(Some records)
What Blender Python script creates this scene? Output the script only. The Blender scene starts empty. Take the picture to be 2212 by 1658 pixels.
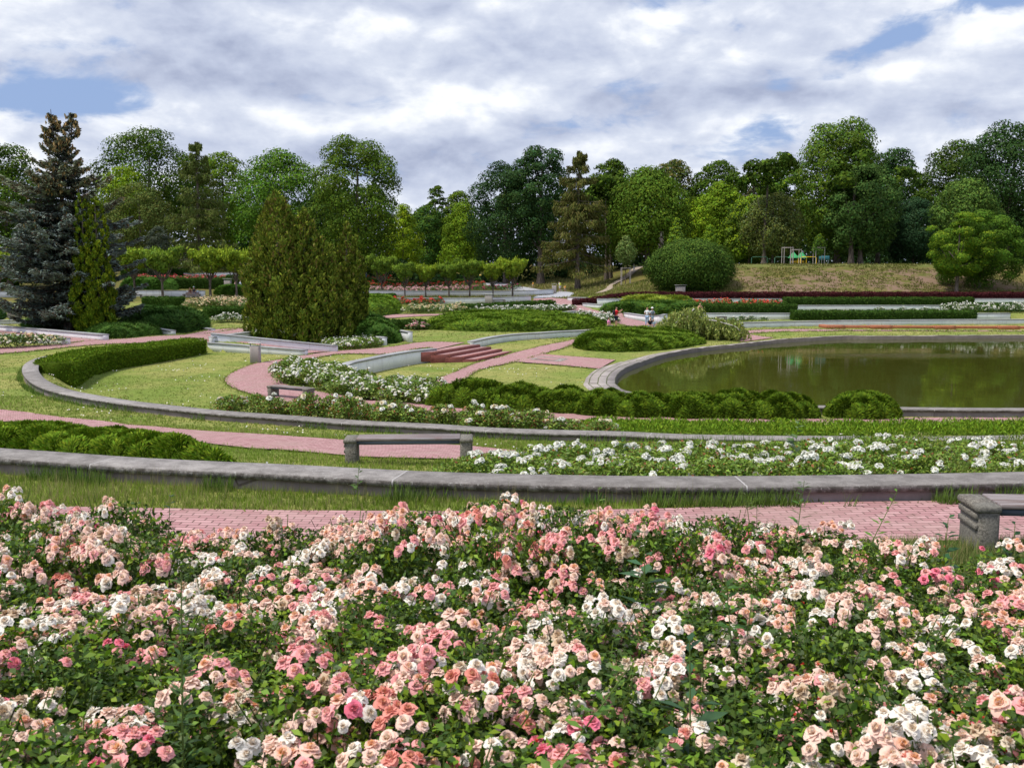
import bpy, math, random
import numpy as np
from mathutils import Vector, Matrix

# ------------------------------------------------------------------ camera, world, sun
scene = bpy.context.scene
col = scene.collection
EYE = 7.0
FPX = 2150.0
PITCH = math.atan(249/FPX)
cam = bpy.data.cameras.new('camera'); camo = bpy.data.objects.new('camera', cam); col.objects.link(camo)
cam.sensor_width = 36; cam.lens = 36*FPX/2212; cam.clip_end = 3000; cam.clip_start = .05
camo.location = (0, 0, EYE); camo.rotation_euler = (math.pi/2-PITCH, 0, 0)
cam.dof.use_dof = True; cam.dof.focus_distance = 22; cam.dof.aperture_fstop = 9
scene.camera = camo
scene.view_settings.view_transform = 'Standard'
scene.view_settings.look = 'None'
scene.view_settings.exposure = 0.15
scene.view_settings.gamma = 1

SUN_EL, SUN_AZ = math.radians(63), math.radians(-108)   # azimuth measured from +Y clockwise
sd = Vector((math.sin(SUN_AZ)*math.cos(SUN_EL), math.cos(SUN_AZ)*math.cos(SUN_EL), math.sin(SUN_EL)))
sun = bpy.data.lights.new('sun', 'SUN'); suno = bpy.data.objects.new('sun', sun); col.objects.link(suno)
sun.energy = 3.8; sun.angle = math.radians(9); sun.color = (1, .93, .80)
suno.rotation_euler = sd.to_track_quat('Z', 'Y').to_euler()

def nodes_of(idb):
    idb.use_nodes = True
    nt = idb.node_tree
    return nt, nt.nodes, nt.links

class NB:
    """little node builder"""
    def __init__(s, nt): s.nt = nt; s.n = nt.nodes; s.l = nt.links
    def inp(s, sock, v):
        if isinstance(v, (int, float)): sock.default_value = v
        elif isinstance(v, (tuple, list)):
            v = tuple(v)
            if len(sock.default_value) == 4 and len(v) == 3: v = v+(1,)
            sock.default_value = v
        else: s.l.new(v, sock)
    def math(s, op, a, b=0.0, c=None, clamp=False):
        m = s.n.new('ShaderNodeMath'); m.operation = op; m.use_clamp = clamp
        s.inp(m.inputs[0], a); s.inp(m.inputs[1], b)
        if c is not None: s.inp(m.inputs[2], c)
        return m.outputs[0]
    def noise(s, vec, scale, detail=6, rough=.5, dist=0, out=0, dims='3D'):
        m = s.n.new('ShaderNodeTexNoise'); m.noise_dimensions = dims
        if vec is not None: s.l.new(vec, m.inputs['Vector'])
        m.inputs['Scale'].default_value = scale; m.inputs['Detail'].default_value = detail
        m.inputs['Roughness'].default_value = rough; m.inputs['Distortion'].default_value = dist
        return m.outputs[out]
    def mix(s, f, a, b, bt='MIX'):
        m = s.n.new('ShaderNodeMix'); m.data_type = 'RGBA'; m.blend_type = bt
        s.inp(m.inputs[0], f); s.inp(m.inputs[6], a); s.inp(m.inputs[7], b)
        return m.outputs[2]
    def ramp(s, f, stops):
        m = s.n.new('ShaderNodeValToRGB'); e = m.color_ramp.elements
        while len(e) < len(stops): e.new(.5)
        for i, (p, c) in enumerate(stops):
            e[i].position = p; e[i].color = (c, c, c, 1) if isinstance(c, (int, float)) else tuple(c)+(1,)
        s.inp(m.inputs[0], f); return m.outputs[0]
    def maprange(s, v, a, b, c=0.0, d=1.0, smooth=True):
        m = s.n.new('ShaderNodeMapRange'); m.interpolation_type = 'SMOOTHSTEP' if smooth else 'LINEAR'
        s.inp(m.inputs[0], v)
        for i, x in enumerate((a, b, c, d)): m.inputs[i+1].default_value = x
        return m.outputs[0]
    def combine(s, x, y, z=0.0):
        m = s.n.new('ShaderNodeCombineXYZ'); s.inp(m.inputs[0], x); s.inp(m.inputs[1], y); s.inp(m.inputs[2], z); return m.outputs[0]

world = bpy.data.worlds.new('World'); scene.world = world
nt, N, L = nodes_of(world); N.clear(); nb = NB(nt)
out = N.new('ShaderNodeOutputWorld')
sky = N.new('ShaderNodeTexSky'); sky.sky_type = 'NISHITA'; sky.sun_disc = False
sky.sun_elevation = SUN_EL; sky.sun_rotation = SUN_AZ; sky.dust_density = 1.5; sky.air_density = 1.0
bgs = N.new('ShaderNodeBackground'); bgs.inputs[1].default_value = .09
tint = nb.mix(.8, sky.outputs[0], (3.3, 4.7, 7.9))
L.new(tint, bgs.inputs[0])
tc = N.new('ShaderNodeTexCoord'); sp = N.new('ShaderNodeSeparateXYZ'); L.new(tc.outputs['Generated'], sp.inputs[0])
az = nb.math('ARCTAN2', sp.outputs[0], sp.outputs[1])
el = nb.math('ARCSINE', sp.outputs[2])
# compress towards the horizon like a real cloud deck
elq = nb.math('POWER', nb.math('MAXIMUM', el, 0.0005), .8)
def field(dt):
    v = nb.combine(nb.math('MULTIPLY', az, 4.0), nb.math('ADD', nb.math('MULTIPLY', elq, 7.6), dt+5.1))
    warp = nb.noise(v, 1.7, 3, .5, 0, 1)
    vm = N.new('ShaderNodeVectorMath'); vm.operation = 'MULTIPLY_ADD'
    L.new(warp, vm.inputs[0]); vm.inputs[1].default_value = (.35, .3, 0); L.new(v, vm.inputs[2])
    return nb.noise(vm.outputs[0], 1.8, 9, .56)
f0, f1 = field(0.0), field(.22)
def blob(items):
    tot = None
    for (u, v, a, b, w) in items:
        s0, t0 = (u-1106)/2150, (580-v)/2150
        dx = nb.math('DIVIDE', nb.math('SUBTRACT', az, s0), a/2150)
        dy = nb.math('DIVIDE', nb.math('SUBTRACT', el, t0), b/2150)
        r2 = nb.math('ADD', nb.math('MULTIPLY', dx, dx), nb.math('MULTIPLY', dy, dy))
        g = nb.math('MULTIPLY', nb.math('POWER', 2.718, nb.math('MULTIPLY', r2, -1.0)), w)
        tot = g if tot is None else nb.math('ADD', tot, g)
    return tot
# holes of blue (negative) / thick cloud
dens = nb.math('ADD', f0, blob([(60, 115, 120, 50, -.16), (200, 262, 170, 34, -.20), (1640, 300, 110, 38, -.20), (1500, 350, 110, 26, -.10),
        (2080, 60, 150, 45, -.18), (2060, 240, 200, 20, -.1), (1050, 60, 100, 40, -.05), (1900, 130, 70, 50, -.1), (560, 300, 80, 20, .05), (1320, 215, 60, 20, -.1)]))
mask = nb.maprange(dens, .30, .43)
# brightness: lit tops against lavender bases
lit = nb.math('ADD', nb.math('MULTIPLY', nb.math('SUBTRACT', f0, f1), 1.35), .52)
g0 = nb.noise(nb.combine(nb.math('MULTIPLY', az, 11), nb.math('MULTIPLY', el, 19)), 1.0, 7, .5, .3)
g1 = nb.noise(nb.combine(nb.math('MULTIPLY', az, 11), nb.math('ADD', nb.math('MULTIPLY', el, 19), .22)), 1.0, 7, .5, .3)
lit = nb.math('ADD', lit, nb.math('MULTIPLY', nb.math('SUBTRACT', g0, g1), 1.25))
lit = nb.math('ADD', lit, blob([(1000, 232, 210, 42, .34), (190, 135, 150, 55, .28), (330, 250, 180, 22, .3), (1560, 300, 90, 40, .34), (1700, 95, 260, 60, .22), (2100, 110, 150, 60, .2),
        (1330, 60, 150, 40, .15), (850, 110, 120, 60, .12), (60, 300, 90, 26, .3), (1980, 320, 120, 30, .25), (1950, 200, 200, 25, .18), (780, 270, 120, 30, .2),
        (560, 20, 420, 45, -.30), (450, 140, 200, 45, -.28), (420, 200, 230, 34, -.34), (1470, 235, 220, 34, -.42), (1000, 360, 260, 45, -.26), (1100, 140, 260, 30, -.14),
        (1450, 20, 350, 30, -.22), (2140, 180, 150, 34, -.25), (1750, 235, 150, 28, -.3), (700, 330, 150, 30, -.12), (1250, 390, 200, 30, .1)]))
fine = nb.noise(nb.combine(nb.math('MULTIPLY', az, 17), nb.math('MULTIPLY', el, 27)), 1.1, 8, .62)
lit = nb.math('ADD', lit, nb.math('MULTIPLY', nb.math('SUBTRACT', fine, .5), .45))
ccol = nb.ramp(lit, [(.05, (.37, .42, .57)), (.34, (.51, .565, .71)), (.62, (.655, .705, .82)), (.90, (.92, .945, .985))])
bgc = N.new('ShaderNodeBackground'); bgc.inputs[1].default_value = 1.0; L.new(ccol, bgc.inputs[0])
ms = N.new('ShaderNodeMixShader'); L.new(mask, ms.inputs[0]); L.new(bgs.outputs[0], ms.inputs[1]); L.new(bgc.outputs[0], ms.inputs[2])
L.new(ms.outputs[0], out.inputs[0])

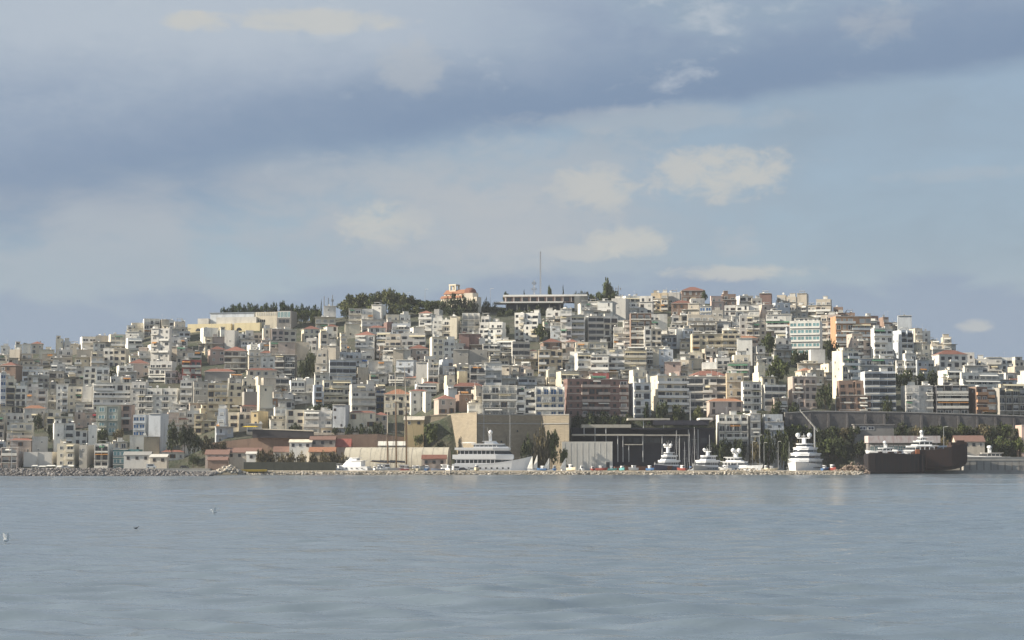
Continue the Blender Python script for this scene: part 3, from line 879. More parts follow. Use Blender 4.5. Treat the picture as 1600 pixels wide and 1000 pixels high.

> _Objective_
Look at the listing and set down only the lines from its start through the line with "from mathutils import Vector, Matrix", word for word and without pictures.

> _Reply_
What Blender Python script creates this scene? Output the script only. The Blender scene starts empty. Take the picture to be 2212 by 1658 pixels.
import bpy, math, random
import numpy as np
from mathutils import Vector, Matrix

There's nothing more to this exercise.